Web-only ‘journals’ increase access to science at the cost of quality

By The Crimson Staff

Getting into Harvard is hard, very hard. Yearly the gatekeepers in Byerly Hall vet thousands of applicants on their merits, rejecting many times the number of students that they accept. But getting a scientific paper published in Science or Nature, today’s pre-eminent scientific journals, is oftentimes harder.

Science, like much of academia, has its own admissions committee. Though over a million manuscripts are published in journals yearly, many more are submitted and rejected. The gatekeepers of science—peer reviewers who are reputable scientists and well versed in a particular field—advise journal editors whether to reject a manuscript outright, send it back for revisions, or publish it. And publication is everything in science. If an experiment doesn’t appear in print, it might as well have never been performed. But the peer review process, even to researchers, can seem like a black box. Since the scientists who review the submitted papers review them anonymously, there is little accountability—these gatekeepers, some think, have far too much power over the progress of science.

For these reasons, some in the scientific community have proposed switching to open-publication, online journals. In one model, used by the soon-to-launch online journal of the non-profit Public Library of Science (PLoS), scientists will be able to publish their papers online for a fee after only nominal editing by the journal’s editors. The review process would take place online and post-publication. Only in this case, anyone, not just the author’s scientific peers, would be able to post comments and reviews.

In theory, such a system would transform the scientific community into true “marketplace of ideas,” in which scientific results would be vetted democratically, instead of by a group of cloistered elites. Readers would post comments judging the quality of the work, and an experiment or theory would either be buoyed by praise and interest, or, if found flawed, drown in a sea of anonymity. Such a system, proponents argue, would free science from the trammels of communication that currently retard its process. Chris Surridge, PLoS ONE’s managing editor recently told the Associated Press, “If we publish a vast number of papers, some of which are mediocre and some of which are stellar, Nobel Prize-winning work—I will be happy.”

And therein lies the problem.

Without a peer review process to separate the revolutionary papers from the merely good from the rubbish, scientists will have no way of knowing which discoveries and experiments merit their time and interest. Instead, they will spend inordinate amounts of time wading through the quicksand of junk science to get to truly interesting work.
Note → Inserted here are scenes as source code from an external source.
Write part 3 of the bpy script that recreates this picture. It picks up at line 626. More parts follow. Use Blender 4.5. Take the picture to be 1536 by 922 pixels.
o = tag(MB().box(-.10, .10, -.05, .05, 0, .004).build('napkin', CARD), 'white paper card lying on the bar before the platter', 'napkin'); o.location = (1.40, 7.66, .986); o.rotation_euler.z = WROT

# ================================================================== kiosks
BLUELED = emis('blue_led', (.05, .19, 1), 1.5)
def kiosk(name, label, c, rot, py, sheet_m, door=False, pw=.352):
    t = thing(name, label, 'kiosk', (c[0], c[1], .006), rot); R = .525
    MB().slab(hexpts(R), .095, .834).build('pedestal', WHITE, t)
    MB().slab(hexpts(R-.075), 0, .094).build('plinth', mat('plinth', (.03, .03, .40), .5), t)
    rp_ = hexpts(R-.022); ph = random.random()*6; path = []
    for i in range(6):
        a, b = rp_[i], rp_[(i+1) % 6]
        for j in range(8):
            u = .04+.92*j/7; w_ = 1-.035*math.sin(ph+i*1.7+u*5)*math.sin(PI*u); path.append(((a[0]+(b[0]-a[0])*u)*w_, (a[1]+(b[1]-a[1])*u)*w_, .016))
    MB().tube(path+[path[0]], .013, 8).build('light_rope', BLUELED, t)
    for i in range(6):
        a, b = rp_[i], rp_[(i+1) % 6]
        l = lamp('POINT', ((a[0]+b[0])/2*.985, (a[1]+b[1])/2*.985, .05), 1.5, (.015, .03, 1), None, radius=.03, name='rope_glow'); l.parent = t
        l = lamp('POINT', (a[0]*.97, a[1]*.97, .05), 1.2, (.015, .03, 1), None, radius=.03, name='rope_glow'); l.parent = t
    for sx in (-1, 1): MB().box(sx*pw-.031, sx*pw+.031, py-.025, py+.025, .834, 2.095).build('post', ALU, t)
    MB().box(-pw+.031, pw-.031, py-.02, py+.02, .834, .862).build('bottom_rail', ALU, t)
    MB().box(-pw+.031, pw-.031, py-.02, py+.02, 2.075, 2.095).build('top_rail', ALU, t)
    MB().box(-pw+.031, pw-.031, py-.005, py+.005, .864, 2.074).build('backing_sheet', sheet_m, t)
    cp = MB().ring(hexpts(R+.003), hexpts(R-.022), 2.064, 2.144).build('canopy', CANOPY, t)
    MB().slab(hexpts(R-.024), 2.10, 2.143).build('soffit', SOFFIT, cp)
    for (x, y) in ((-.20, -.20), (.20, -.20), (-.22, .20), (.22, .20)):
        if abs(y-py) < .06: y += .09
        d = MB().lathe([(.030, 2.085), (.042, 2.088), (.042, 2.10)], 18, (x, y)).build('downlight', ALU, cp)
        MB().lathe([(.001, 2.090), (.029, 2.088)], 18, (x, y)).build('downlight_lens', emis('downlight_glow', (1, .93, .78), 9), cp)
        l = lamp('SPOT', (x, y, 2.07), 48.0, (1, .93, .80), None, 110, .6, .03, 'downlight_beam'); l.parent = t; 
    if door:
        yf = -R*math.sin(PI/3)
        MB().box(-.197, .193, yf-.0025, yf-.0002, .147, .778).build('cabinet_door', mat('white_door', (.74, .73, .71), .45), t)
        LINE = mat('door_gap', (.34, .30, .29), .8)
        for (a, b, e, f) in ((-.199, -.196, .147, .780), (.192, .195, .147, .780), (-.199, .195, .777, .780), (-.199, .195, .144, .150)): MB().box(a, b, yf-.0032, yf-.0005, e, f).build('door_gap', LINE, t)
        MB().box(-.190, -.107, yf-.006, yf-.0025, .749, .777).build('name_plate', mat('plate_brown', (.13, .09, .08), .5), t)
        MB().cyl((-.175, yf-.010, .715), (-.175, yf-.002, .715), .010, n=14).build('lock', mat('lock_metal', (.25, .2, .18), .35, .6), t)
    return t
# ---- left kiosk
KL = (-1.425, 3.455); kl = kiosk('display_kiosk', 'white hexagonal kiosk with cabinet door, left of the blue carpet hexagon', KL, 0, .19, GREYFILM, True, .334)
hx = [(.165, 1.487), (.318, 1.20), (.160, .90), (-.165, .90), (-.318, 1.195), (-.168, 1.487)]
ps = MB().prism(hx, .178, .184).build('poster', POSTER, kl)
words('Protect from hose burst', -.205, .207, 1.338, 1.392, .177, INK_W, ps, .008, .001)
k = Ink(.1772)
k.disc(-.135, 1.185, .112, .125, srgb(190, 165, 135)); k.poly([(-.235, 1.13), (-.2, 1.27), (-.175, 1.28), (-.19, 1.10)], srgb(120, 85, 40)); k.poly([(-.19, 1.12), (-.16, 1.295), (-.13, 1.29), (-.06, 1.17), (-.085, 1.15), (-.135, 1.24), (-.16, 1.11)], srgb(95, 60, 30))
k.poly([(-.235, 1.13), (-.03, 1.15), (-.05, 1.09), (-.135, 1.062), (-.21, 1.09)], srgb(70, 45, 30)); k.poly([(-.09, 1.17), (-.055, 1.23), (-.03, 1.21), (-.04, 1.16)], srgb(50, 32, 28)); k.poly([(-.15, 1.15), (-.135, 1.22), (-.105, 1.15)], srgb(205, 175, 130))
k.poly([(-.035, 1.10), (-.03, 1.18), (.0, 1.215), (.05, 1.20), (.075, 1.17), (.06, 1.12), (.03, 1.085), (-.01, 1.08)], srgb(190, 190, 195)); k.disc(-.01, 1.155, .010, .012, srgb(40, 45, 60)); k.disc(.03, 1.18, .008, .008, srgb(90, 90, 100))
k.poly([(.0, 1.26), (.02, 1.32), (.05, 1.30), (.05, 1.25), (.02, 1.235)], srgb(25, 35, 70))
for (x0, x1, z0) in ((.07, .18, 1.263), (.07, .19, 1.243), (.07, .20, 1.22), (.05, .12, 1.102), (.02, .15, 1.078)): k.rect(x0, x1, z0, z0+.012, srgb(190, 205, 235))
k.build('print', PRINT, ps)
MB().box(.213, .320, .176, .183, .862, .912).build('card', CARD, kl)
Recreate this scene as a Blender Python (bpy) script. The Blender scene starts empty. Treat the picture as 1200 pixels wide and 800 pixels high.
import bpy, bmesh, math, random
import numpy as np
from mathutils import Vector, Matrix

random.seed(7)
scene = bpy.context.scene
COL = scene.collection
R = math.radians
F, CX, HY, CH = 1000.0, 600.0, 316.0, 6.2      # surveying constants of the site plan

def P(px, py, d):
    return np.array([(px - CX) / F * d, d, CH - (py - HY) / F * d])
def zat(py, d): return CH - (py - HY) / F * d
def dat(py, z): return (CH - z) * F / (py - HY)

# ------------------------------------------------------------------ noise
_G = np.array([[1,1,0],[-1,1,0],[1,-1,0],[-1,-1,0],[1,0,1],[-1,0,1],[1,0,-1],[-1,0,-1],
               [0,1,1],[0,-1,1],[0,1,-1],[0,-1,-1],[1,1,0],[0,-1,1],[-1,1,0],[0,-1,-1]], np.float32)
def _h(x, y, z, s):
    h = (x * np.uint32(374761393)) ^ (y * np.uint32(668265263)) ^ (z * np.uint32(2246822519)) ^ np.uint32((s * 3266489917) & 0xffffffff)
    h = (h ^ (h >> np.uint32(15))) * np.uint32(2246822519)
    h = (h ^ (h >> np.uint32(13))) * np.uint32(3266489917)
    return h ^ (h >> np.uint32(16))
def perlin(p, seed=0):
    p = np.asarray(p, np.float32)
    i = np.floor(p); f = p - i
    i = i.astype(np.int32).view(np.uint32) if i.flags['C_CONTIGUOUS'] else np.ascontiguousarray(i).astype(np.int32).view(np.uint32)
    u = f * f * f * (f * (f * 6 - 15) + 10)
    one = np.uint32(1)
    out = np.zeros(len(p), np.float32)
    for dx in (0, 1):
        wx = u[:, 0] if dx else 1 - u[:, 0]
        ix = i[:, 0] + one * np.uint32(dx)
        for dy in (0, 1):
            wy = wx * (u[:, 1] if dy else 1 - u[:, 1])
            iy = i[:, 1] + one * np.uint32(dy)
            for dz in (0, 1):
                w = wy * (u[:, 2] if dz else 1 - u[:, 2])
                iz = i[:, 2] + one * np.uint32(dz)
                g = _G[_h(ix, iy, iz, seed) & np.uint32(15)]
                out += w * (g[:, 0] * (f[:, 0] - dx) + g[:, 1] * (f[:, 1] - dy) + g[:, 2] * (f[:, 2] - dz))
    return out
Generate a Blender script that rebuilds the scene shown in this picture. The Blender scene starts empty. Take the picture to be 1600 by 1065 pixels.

Peer reviewers are chosen as peer reviewers for a reason—unlike the hoi polloi that roam the Internet, they have the knowledge and experience to judge scientific research on its merits. Furthermore, the peer review process strengthens papers, as authors are forced to defend their research’s weaknesses—without peer review the temptation to prematurely publish incomplete or uncontrolled experiments will be formidable. Far from “a marketplace of ideas,” open publication will create a morass from which science might not emerge. Results will be duplicated, communication retarded, and progress slowed to a standstill.

Proponents of open publication who point to advances such as Grigori Perelman’s recent proof of the Poincaré conjecture, which was posted online instead of submitted to a journal, fail to realize that such instances are the exception rather than the rule. True, the traditional peer review process is not perfect. It delays the flow of information, can sometimes be biased, and often unduly prioritizes the work of established, famous scientists over the work of lesser-known researchers. But it is far better than the alternative.